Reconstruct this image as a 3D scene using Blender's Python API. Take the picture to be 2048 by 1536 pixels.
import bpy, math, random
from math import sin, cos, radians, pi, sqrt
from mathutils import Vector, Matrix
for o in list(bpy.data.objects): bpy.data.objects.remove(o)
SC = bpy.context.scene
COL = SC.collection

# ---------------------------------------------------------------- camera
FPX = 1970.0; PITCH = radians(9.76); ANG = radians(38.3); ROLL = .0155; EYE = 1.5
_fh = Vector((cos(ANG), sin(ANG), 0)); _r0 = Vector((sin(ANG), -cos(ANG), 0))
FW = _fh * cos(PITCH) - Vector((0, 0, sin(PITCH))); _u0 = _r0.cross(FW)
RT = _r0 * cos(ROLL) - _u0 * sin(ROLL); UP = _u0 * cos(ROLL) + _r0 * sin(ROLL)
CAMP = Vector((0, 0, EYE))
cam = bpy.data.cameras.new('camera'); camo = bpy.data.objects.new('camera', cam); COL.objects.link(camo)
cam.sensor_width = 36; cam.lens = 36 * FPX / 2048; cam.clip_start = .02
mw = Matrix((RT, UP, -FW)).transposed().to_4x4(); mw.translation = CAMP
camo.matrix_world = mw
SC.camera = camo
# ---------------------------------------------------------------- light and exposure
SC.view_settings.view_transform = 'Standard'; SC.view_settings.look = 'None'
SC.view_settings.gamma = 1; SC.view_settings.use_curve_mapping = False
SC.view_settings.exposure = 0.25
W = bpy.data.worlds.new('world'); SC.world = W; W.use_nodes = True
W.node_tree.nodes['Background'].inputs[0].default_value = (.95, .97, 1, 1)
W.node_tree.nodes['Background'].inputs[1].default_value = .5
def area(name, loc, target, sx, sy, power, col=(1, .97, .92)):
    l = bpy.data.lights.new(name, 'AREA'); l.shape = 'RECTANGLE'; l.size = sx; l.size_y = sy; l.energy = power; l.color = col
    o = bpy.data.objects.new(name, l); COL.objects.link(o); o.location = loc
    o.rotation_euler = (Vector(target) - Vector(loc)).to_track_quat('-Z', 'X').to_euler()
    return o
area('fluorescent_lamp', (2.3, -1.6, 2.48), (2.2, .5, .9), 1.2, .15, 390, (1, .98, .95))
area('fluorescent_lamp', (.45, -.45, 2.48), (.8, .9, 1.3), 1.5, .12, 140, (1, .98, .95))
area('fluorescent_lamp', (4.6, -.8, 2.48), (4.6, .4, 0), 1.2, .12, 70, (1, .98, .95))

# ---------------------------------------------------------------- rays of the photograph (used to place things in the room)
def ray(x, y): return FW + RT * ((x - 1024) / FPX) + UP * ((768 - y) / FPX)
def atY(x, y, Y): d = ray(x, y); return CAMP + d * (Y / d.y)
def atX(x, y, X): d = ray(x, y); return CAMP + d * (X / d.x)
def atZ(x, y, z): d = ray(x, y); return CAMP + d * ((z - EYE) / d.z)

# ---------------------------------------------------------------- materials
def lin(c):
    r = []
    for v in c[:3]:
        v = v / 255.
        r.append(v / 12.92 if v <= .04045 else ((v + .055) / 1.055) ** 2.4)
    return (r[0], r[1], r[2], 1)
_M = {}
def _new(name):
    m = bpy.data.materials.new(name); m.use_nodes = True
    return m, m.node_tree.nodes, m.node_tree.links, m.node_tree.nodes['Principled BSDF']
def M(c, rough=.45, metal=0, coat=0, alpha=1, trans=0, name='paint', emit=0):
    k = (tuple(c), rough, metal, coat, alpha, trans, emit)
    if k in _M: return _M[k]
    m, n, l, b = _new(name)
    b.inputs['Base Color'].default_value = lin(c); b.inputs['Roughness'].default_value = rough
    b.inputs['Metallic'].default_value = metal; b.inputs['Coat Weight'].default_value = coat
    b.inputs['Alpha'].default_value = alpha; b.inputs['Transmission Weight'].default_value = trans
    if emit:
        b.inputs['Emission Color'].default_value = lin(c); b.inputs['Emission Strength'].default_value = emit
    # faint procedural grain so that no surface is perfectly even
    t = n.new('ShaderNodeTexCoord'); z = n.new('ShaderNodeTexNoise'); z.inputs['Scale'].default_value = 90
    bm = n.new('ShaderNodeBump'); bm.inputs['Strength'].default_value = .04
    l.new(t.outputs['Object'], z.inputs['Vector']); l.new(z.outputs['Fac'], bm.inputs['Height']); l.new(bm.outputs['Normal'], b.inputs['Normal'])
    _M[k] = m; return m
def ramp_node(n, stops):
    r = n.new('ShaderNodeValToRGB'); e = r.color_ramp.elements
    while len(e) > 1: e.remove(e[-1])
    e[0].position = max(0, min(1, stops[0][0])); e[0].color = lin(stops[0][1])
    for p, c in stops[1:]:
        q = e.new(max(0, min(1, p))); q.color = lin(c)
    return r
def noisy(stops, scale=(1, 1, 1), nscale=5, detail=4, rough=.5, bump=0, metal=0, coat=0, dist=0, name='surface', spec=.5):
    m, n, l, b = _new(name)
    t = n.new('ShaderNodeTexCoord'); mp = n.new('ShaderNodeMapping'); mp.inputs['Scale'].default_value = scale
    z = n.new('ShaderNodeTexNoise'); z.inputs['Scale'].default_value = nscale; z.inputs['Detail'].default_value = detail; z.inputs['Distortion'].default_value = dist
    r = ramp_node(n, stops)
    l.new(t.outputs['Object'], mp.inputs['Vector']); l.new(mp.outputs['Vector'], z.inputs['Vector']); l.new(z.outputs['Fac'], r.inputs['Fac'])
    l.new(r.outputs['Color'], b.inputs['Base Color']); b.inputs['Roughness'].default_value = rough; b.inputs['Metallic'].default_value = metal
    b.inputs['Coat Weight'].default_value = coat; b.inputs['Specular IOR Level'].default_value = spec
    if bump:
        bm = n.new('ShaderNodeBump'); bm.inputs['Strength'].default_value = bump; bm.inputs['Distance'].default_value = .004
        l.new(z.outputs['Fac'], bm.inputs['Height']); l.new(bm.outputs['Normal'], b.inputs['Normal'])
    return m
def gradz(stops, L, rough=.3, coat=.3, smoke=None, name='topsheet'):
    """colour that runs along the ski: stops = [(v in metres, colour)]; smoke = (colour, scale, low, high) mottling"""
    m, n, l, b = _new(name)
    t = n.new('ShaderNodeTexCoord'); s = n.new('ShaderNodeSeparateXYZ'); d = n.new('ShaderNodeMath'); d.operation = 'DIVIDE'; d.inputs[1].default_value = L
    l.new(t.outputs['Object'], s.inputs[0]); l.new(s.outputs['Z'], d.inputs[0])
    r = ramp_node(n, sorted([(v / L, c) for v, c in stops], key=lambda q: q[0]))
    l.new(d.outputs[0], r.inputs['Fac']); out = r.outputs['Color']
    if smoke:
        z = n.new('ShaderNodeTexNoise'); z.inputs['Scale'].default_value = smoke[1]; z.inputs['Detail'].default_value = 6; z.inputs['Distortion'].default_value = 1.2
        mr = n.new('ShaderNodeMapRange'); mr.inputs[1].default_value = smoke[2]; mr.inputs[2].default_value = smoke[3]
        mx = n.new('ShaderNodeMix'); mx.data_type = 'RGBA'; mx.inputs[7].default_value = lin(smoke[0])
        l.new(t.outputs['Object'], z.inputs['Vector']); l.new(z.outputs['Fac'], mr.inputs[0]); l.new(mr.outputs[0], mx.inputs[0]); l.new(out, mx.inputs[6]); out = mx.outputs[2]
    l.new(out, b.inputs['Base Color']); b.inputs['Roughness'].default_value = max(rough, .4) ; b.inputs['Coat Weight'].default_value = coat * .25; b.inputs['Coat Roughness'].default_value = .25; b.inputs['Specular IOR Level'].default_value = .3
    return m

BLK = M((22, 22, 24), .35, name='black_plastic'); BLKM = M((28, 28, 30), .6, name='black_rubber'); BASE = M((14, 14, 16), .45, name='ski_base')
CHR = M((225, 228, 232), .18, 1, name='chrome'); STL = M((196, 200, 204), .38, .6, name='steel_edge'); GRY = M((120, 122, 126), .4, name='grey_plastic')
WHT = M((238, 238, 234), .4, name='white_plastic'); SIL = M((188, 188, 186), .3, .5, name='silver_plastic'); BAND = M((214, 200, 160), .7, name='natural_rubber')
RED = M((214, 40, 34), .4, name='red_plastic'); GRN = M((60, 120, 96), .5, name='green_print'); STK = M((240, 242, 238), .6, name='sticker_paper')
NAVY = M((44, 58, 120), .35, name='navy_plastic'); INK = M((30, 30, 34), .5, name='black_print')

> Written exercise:
The required output is the exact run of lines from the beginning of the listing above to the line that contains "COL = SC.collection", inclusive of both.

> The result:
Reconstruct this image as a 3D scene using Blender's Python API. Take the picture to be 2048 by 1536 pixels.
import bpy, math, random
from math import sin, cos, radians, pi, sqrt
from mathutils import Vector, Matrix
for o in list(bpy.data.objects): bpy.data.objects.remove(o)
SC = bpy.context.scene
COL = SC.collection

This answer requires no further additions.